The Mistake To Avoid When You Crack Open A Wine List

Ever heard the saying, "All that glitters isn't gold?" It can certainly feel pretty golden when you sit down at a new or longtime favorite restaurant and whip open the wine list. Serif fonts script enticing buzzwords like "oaky," "floral," and "2010." Okay, maybe that one's a little out of budget for today. But, look, they have your favorite — Chenin Blanc. Great news! Why not order it to enjoy with your dinner? Actually ... we'll tell you exactly why.

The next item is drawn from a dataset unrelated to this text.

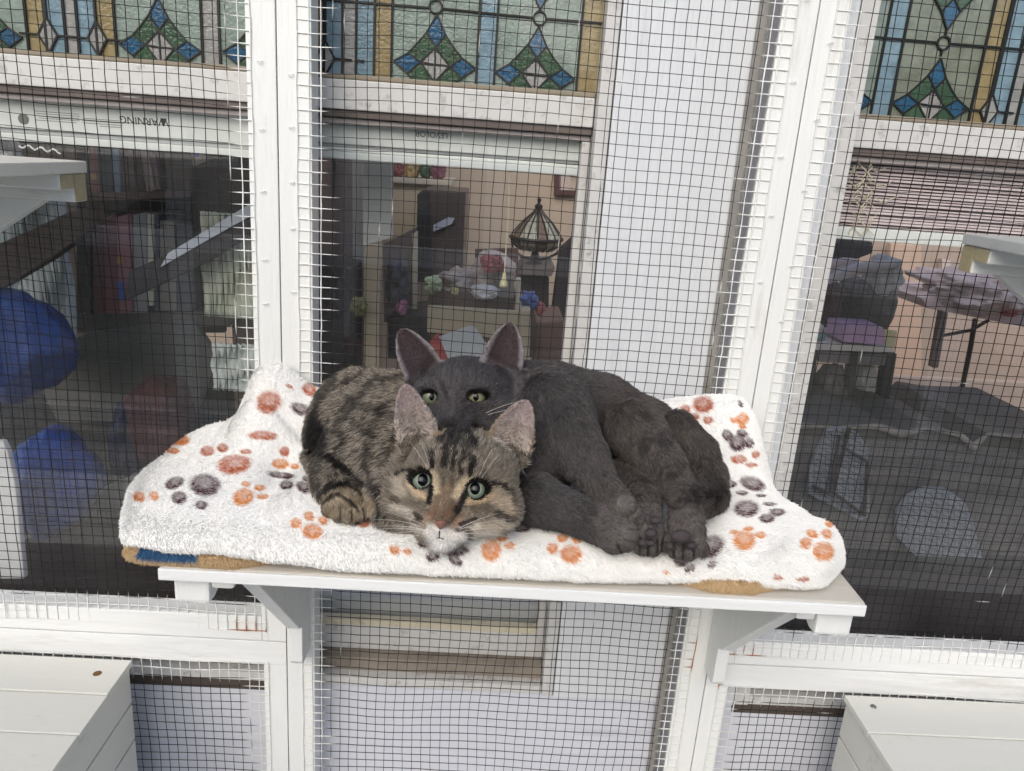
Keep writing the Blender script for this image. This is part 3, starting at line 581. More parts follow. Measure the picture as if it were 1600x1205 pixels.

Selecting a wine that will complement your meal is basically Fine Dining 101. Even though it may feel all too easy to order a fallback favorite in a panic of performance anxiety when the server asks which wine you want, don't order a glass of wine before you've picked your entrée. Your all-time favorite bottle could clash with your meal and then taste, well, off. Do yourself a favor and crack open the menu first.

As a general rule, reds pair better with bolder meats like steak, and white wines are well suited for chicken and seafood. Vegetable entrées tend to go well with white wines, but umami-forward mushrooms would be complemented by an earthy burgundy like Pinot Noir. A bright, slightly citric orange wine would make a fitting accompaniment to aubergine, couscous, or kimchi.

Don't skip the menu

Unless you're opting for a classic food and wine pairing like Sauternes with foie gras or Chablis with oysters, it can be tough to navigate the nuanced gastronomic rules that determine a good duo. But, no matter what you select, the wine should be sweeter than the food. Also, keep in mind that pairing a dry wine with a salty food will reduce the dryness of its mouthfeel and flavor. For saltier dishes, air on the side of sweet and semi-sweet wines so the acidity doesn't compete with the sharpness of the meal.

As with any dining question, if you're feeling stumped, just ask your server. They won't judge you for not packing an encyclopedic Rolodex of flawless wine and food pairings. Chances are they'll be able to provide an expert opinion on the matter. After all, they spend a lot more time in this restaurant than you do, and they're much more familiar with the menu. If they can't personally offer any recommendations, there's likely somebody in the kitchen to whom they can relay the question.

If you're eating at a fine dining establishment, the restaurant might even have a sommelier on duty who can help guide your selection. "Which wine do you think would pair well with the Pasta Carbonara? I like reds, but nothing too dry," is all that stands between you and a memorable meal.